(265c) Performance Appraisal of Coverage-Explicit Mean-Field Microkinetic Modelling Strategies

Mean-field microkinetic models (MF-MKM) are important tools to rationalize the dynamics of a catalytic reaction on a surface. Parameterizations against density functional theory calculations often neglect the influence of lateral interactions between adsorbed intermediates on adsorption energies and reaction rates. However, it is well known that lateral interactions can affect predicted kinetic characteristics of a catalytic reaction. While explicit models based on the lattice-based kinetic Monte Carlo (kMC) approach can address this gap, they are computationally expensive and cannot be generalized to multiple reaction systems.
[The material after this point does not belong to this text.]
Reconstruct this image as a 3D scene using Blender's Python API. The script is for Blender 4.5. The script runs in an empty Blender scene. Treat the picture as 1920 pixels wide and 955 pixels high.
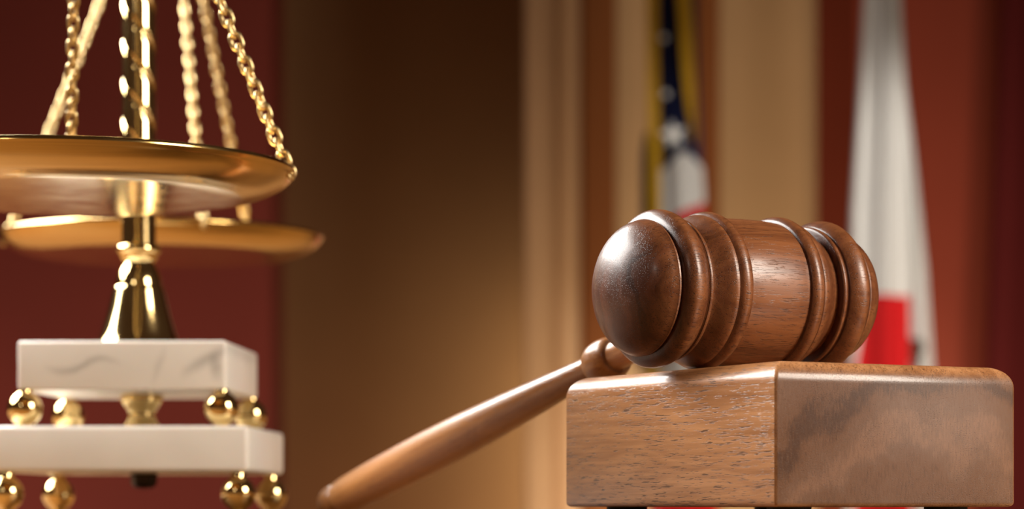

In this work, we explore the consequences of common parameterization strategies employed to incorporate coverage effects in MF-MKM approaches. We define a simple two step reaction network on a hexagonal lattice with distance-dependent adsorbate-adsorbate interactions and neighbor-dependent reaction rates consistent with those commonly found on metal surfaces. We solve the model explicitly using kMC to provide ground-truth kinetic results. We then compare the kinetics of the same network using common approaches to parameterizing a coverage-explicit MF-MKM model. We highlight the performance of these schemes relative to predictions from the explicit model. Through these comparisons, we subsequently refine the parameterization procedure and establish a robust paradigm that yields results more faithful and consistent with the lattice kMC approach.